Namanya Kampung Rawa Biru. Ia terletak di Taman Nasional Wasur, Merauke. Di kampung ini, ada danau yang dikenal dengan Rawa Biru. Sejak dulu, air rawa ini menjadi sumber air bersih bagi warga Merauke. Pemandangan alam indah. Kehidupan warga kampung masih bergantung alam.
Kala kemarau, ke Kampung Rawa Biru dari Kota Merauke, bisa pakai kendaraan roda empat atau sepeda motor sekitar 1,5 jam. Kala penghujan, jalan becek dan tergenang air, hingga hanya bisa sepeda motor.
Menuju ke sana bisa dua cara, lewat Jl. Trans Papua langsung ke Kampung Rawa Biru. Atau melalui Kampung Yanggandur, barulah Kampung Rawa Biru.
Kala memasuki wilayah ini, tampak pohon-pohon bus menghijau diiringi nyanyian kakatua jambul kuning dan nuri. Sebelum itu, melapor diri lebih dahulu ke Pos TNI bila dari Merauke. Lalu petugas pos mengarahkan jalan ke kampung.
Sepanjang jalan tampak bomi, ‘candi,’ yang dibangun sejenis rayap dalam bahasa lokal disebut musamus. Ukuran hewan ini kecil, berbadan lebar. Terlihat warga Suku Marind sub Suku Kanume memanfaatkan hutan dan rawa dengan tetap menjaga kelestarian dari tempat berburu sampai obat-obatan. Sumber air Rawa Birupun terjaga.
Satwa buruan seperti rusa, tikus tanah, babi hutan sampai buaya, mereka peroleh dengan cara tradisional, seperti menombak, memarang, atau menjaring.
Tak hanya berburu. Keperluan sehari-hari warga dipenuhi juga dengan menokok sagu, bertanam ubi kayu, keladi atau kombili dan kayu putih. Masyarakat ada usaha penyulingan kayu putih, binaan WWF Indonesia, Yayasan Wasur Lestari serta Dinas Perindustrian Merauke.
Sumber air
Di ujung Kampung Rawa Biru, ada mesin pompa zaman Belanda. Ada sedikit cekungan untuk menampung air yang akan disalurkan ke Merauke. Cekungan mirip perahu, berbentuk L, Lebar sekitar enam meter. Tepat di ujung saluran, ada pintu air sekitar empat meter. Dekat situ, ada bangunan Belanda, dengan tujuh mesin pompa air di bagian depan. Di samping mesin, terdapat tiga provil tank tinggi, menyerupai kotak.

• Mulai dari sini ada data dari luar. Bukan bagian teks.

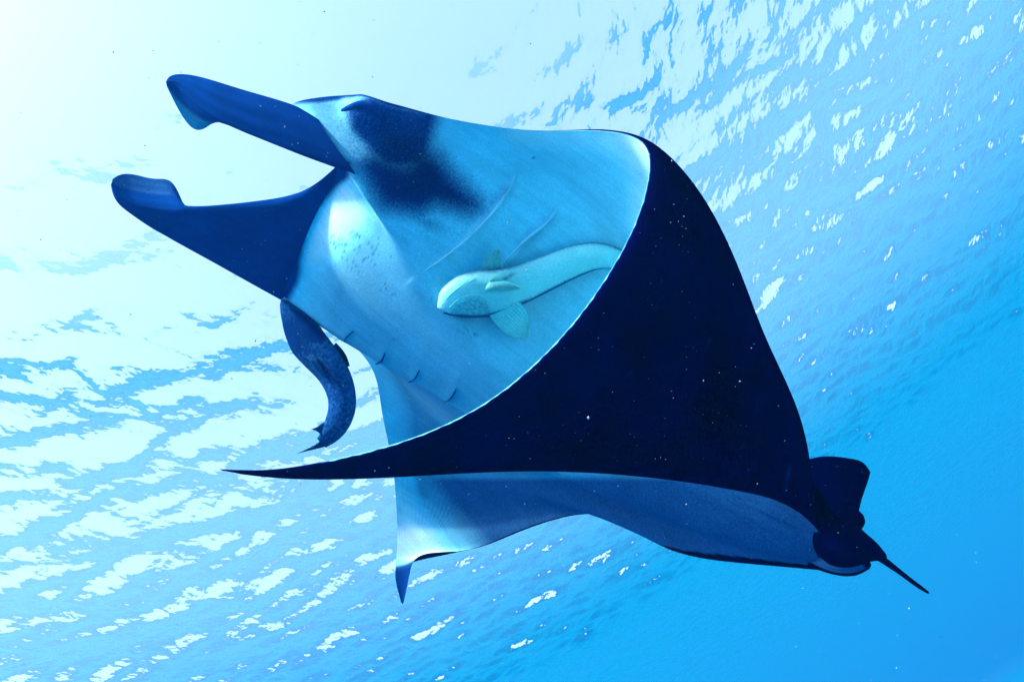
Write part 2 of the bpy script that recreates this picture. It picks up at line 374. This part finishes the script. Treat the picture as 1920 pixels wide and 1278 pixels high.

Sejak zaman Belanda, Rawa Biru, sebagai sumber air minum masyarakat Merauke. Distribusi air menggunakan pompa. Air dipompa ke menara di Jalan Para Komando, Kota Merauke, berjarak sekitar 61 kilometer. Lalu didistribusikan ke warga.
Sejak 2012, penduduk Rawa Biru mendapat bantuan energi listrik diesel dan genset dengan bahan bakar (solar) subsidi PT. Wedu. Ia balas jasa perusahaan yang memanfaatkan air rawa ini. Wedu tak membayar apapun baik kepada pemerintah atau masyarakat adat atas pengambilan air ini.
Sumber air PDAM Meraukepun dari sini. Umar, instalator PDAM Rawa Biru mengatakan, setiap hari menghabiskan 500 liter solar untuk menggerakkan mesin pompa. Solar didatangkan dari Merauke. Kadang sisa minyak solar meluber bila air Rawa Biru menggenangi halaman sekitar.
Kondisi ini, katanya, berdampak buruk kala musim kemarau. “Efeknya, bila air surut dan musim panas berkepanjangan, api cepat menjalar menghanguskan hutan sekitar Rawa Biru. Maka beberapa kali mesin meledak,” katanya.
Sumber air ini mengalami penyusutan. Data Balai Taman Nasional Wasur, Merauke, menyebutkan, pada 2003, luas badan air potensial Rawa Biru 881,17 km persegi dengan luas badan air aktual 1,13 km persegi atau 113 hektar. Pada 2006, tercatat luas badan air aktual rawa menyusut menjadi 95 hektar.
Ekosistem rawa
Penelitian WWF Indonesia 2013 menyebutkan, Rawa Biru merupakan ekosistem rawa yang memiliki berbagai fungsi seperti sumber air, ikan, rumput tikar dan lain-lain. DAS Rawa Biru mencakup wilayah tak hanya rawa juga daratan sekitar yang berupa lahan hutan dan semak.
Rawa Biru juga sebagai penahan air hujan hingga tak banjir, menyimpan atau mengkonservasi air, memelihara iklim mikro, tempat rekreasi, maupun sarana transportasi antardesa sekitar rawa.